自分を信じるということ

アメリカの人気TV番組に「アメリカン・アイドル」という公開オーディションがある。アメリカ版のスター誕生である。

日本でもフォックス・チャンネルで視聴可能だ。すでにシーズン12に入っており、今シーズンからマライア・キャリーが審査員に加わっている。

ひさしぶりに一次審査を観た。歌のうまい下手よりも、あらためて驚かされたのはアメリカ人の自身を信じる力である。

当ブログで何度も書いているのでくどいようで申し訳ないが、私はアメリカに25年も住んでいたので、アメリカ人の一般的な気質や文化はかなりわかっているつもりである。

だが、いまさらながら、参加者たちのほとんど根拠のない自信はどこからくるのか考えさせられた。

一次審査は4人の審査員の前でアカペラで歌う。
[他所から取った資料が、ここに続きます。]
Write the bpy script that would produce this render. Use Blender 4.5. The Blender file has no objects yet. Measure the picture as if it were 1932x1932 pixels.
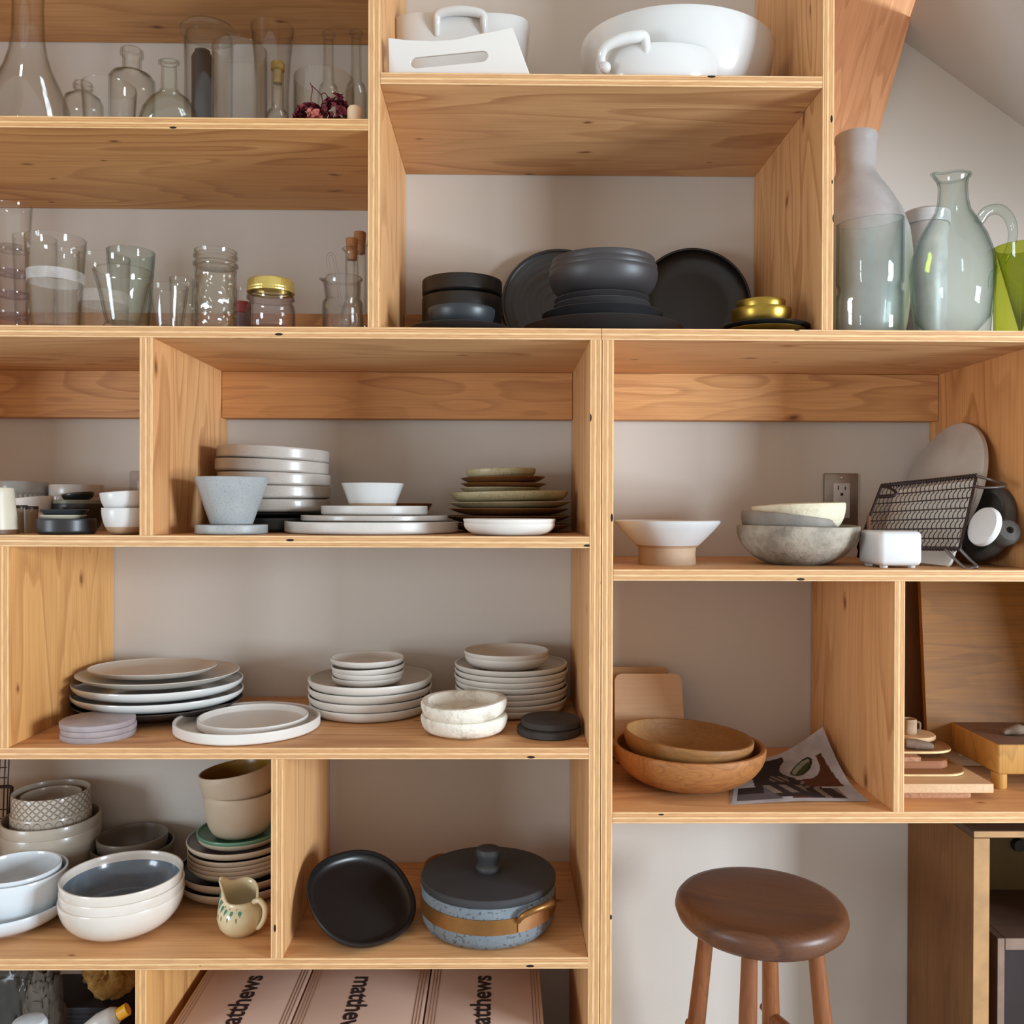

ほとんどがダメだしを受けて敗退する。

敗れたあと、「うまくないのは最初からわかっていますから」とか「出直してきます」といったコメントはほとんど聞かれない。

「なんで私が落ちたのかわからない」「審査員はきっと疲れていたのよ」「彼らの目は節穴よね」と平然といってのける。

自分は決して悪くないという姿勢を貫く。こんなに素晴らしい歌声を持っていながらなぜ理解されないのか、という態度が主流である。

最初から音程が外れていた女性の歌に、マライア・キャリーは手を震わせながら、もう聴いていられないとばかりに席を立った。それでも歌い手は自信に満ち溢れた態度でいる。

すべての参加者がそうではない。だが実に多いのだ。

私はこの気質が手に取るように理解できる。挫けない、折れない、落ち込まない人間性がDNAに刷り込まれているかのごとくなのである。

酷評されて敗退した女性は、スタジオの外で待っていた母親のもとに駆け寄る。なぜ自分が落ちたのかわからないとまくし立てた。そして母親は娘につぶやくのである。

「あなたほど綺麗な歌声をもった人をしらない。素晴らしいのよ」

それはある意味で、親が子を慰める時の教科書のような言動だった。何が起きても子を信じ、肯定的な言葉を投げて安堵を与えるのである。

逆に、こうした親の愛を受けそこねた子は「自信」という人間がもつべき心の膨らみを抱きにくい。いや膨らみどころか、心にくぼみを宿して大人になることが多い。

この「自信」はいい解釈をすれば逞しさに通じる。だが増長すると過信になり傲慢へと変わる。

少なくともマライア・キャリーやプロの歌手が「あなたは歌手を目指すのは辞めた方がいいかもしれない」とアドバイスした後、「信じられない。彼らは疲れていたのよ」とカメラの前で断言できる精神構造は日本人はほとんどもちあわせない。